Когда сил в усталом от жизни теле оставалось совсем немного, мы взяли её к себе в квартиру. Никому ненужный домик пришлось продать. Тяпу, увы, взять к себе было невозможно: места итак мало, да и не для привыкшей к свободе собаки городская жизнь. Только спустя много лет я узнал, что старенькую рыжую охранницу усыпили. Даже не знаю, что я почувствовал, услышав об этом: как взрослый человек я понимаю, что иного выхода не было, и это было достаточно гуманное решение, но с другой…
Думается мне, что и старушка любила меня точно такой же странной любовью. Бывало, что я играл в комнате, где у окна сидела прабабушка: она смотрела на меня таким взглядом, как смотрят на младенца пожилые люди – с трепетом и нежностью. Я редко разговаривал со старушкой, мне хватало этого самого взгляда, а вот ей – нет. Как-то мама спросила, не мешаю ли я, на что прабабушка ответила: «Нет, мне приятно, что он рядом».
Этим летом, гуляя по ночному городу, близ старой части, мне захотелось пройтись по той улице, где раньше стоял тот самый памятный домик: захотелось посмотреть на новое здание, которое, наверно, заменило прогнившие брёвна старческих владений.
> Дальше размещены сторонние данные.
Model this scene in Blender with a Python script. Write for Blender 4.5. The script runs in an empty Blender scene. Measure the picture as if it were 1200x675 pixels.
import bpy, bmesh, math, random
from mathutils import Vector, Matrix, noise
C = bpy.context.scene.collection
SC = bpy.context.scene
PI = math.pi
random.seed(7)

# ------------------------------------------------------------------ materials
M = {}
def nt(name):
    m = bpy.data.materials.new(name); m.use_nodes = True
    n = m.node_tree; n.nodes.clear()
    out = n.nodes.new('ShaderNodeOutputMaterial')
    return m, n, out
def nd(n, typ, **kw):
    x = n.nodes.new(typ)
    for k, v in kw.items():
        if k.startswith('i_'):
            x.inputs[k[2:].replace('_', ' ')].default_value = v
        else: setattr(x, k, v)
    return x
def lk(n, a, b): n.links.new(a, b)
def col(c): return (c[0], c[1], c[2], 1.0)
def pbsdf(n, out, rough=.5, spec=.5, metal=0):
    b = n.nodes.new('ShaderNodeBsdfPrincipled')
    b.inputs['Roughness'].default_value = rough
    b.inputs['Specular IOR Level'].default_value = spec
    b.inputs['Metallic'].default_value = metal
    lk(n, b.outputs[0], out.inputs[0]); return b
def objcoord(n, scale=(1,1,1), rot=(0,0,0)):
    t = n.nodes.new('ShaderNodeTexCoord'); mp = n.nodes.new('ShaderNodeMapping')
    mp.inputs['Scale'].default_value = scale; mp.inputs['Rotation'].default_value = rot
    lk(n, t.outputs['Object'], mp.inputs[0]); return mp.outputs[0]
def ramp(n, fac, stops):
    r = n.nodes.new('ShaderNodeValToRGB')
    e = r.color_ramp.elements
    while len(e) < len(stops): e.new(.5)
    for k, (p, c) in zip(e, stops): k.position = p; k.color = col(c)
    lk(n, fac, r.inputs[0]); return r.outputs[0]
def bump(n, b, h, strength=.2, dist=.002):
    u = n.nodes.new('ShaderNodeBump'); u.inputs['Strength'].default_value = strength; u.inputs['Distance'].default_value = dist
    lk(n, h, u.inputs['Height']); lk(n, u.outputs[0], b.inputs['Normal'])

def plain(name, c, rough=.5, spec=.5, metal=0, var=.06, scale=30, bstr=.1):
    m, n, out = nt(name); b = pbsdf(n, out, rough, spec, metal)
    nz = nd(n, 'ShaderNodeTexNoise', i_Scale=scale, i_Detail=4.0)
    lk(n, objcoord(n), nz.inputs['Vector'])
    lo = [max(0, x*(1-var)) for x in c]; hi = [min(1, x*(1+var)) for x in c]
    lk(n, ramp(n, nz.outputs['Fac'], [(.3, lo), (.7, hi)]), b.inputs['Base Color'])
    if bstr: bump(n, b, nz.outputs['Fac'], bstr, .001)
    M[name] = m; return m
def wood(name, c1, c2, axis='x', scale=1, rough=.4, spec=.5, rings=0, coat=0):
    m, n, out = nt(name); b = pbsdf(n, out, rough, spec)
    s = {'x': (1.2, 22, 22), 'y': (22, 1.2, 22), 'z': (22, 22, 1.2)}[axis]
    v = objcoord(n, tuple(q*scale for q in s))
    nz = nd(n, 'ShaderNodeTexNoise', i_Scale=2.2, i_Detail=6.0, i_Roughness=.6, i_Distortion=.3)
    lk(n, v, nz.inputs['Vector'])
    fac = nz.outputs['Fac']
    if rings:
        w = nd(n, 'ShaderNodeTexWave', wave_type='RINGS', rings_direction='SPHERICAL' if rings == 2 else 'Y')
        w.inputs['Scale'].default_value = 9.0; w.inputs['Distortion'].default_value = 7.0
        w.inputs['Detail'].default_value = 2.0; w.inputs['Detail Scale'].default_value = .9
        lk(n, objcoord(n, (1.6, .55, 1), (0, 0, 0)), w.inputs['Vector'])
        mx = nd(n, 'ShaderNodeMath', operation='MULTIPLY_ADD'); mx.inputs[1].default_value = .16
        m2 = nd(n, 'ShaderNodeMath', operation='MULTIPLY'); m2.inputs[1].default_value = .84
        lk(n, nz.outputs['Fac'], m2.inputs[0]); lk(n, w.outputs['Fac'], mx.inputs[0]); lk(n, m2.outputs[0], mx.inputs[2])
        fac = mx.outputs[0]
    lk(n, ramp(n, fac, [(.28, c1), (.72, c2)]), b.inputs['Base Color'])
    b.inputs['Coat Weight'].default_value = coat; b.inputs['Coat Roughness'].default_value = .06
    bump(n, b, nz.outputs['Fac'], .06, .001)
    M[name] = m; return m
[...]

Я совсем не помню тот год, когда прабабушка ушла от нас, но почему-то детально воссоздал избушку и дорогу к ней. Улицу было не узнать: многоэтажные коттеджи полностью изменили пейзаж: теперь уже сложно назвать это место «старой частью» – всё из красного кирпича с литыми узорными воротами. По пыльной дороге в летних сумерках идти было даже приятно, как будто я снова учусь в музыкальной школе и надо зайти проведать бабулю. Вот вроде та самая улица Пугачёва, вот эта канавка: конечно, раньше тут не было торгового комплекса. Странно, что домик я так и не нашёл, не знаю, на что я рассчитывал: прошло столько лет. Это чувство, когда утрачиваешь часть своей жизни, кусочек своего прошлого – будто грустно, но от чего – понять нельзя.
«Любовь к родному пепелищу, любовь к отеческим гробам» – вот что чувствует человек, когда жизнь вносит свои коррективы. Мир меняется, внося в списки пропавших наше прошлое, оставляя для утешения только воспоминания и сожаления о том, чего ты не сделал и о том, что мог бы сделать.
И хотя я не любил скрюченный домишко с тёмной, покрытой мхом, крышей, всё же, не найдя его на своем привычном месте, ощутил, как стало не по себе. Что осталось от прабабушки? Нет дома, нет собаки, совсем ничего, кроме старой Богородицы, которую моя бабушка повесила в уголке своей кухни, но что это для нас, людей, воспитанных атеистической технологией?
Я думал, что простился навсегда с тем, что когда-то было частью моей жизни, частью семьи, частью этой реальности. Придя домой, я поведал о своих вечерних похождениях к бабушке, на что та ответила: «Домик всё ещё там, ты просто не дошёл до места. Его просто не видно за торговым комплексом: домишко не снесли».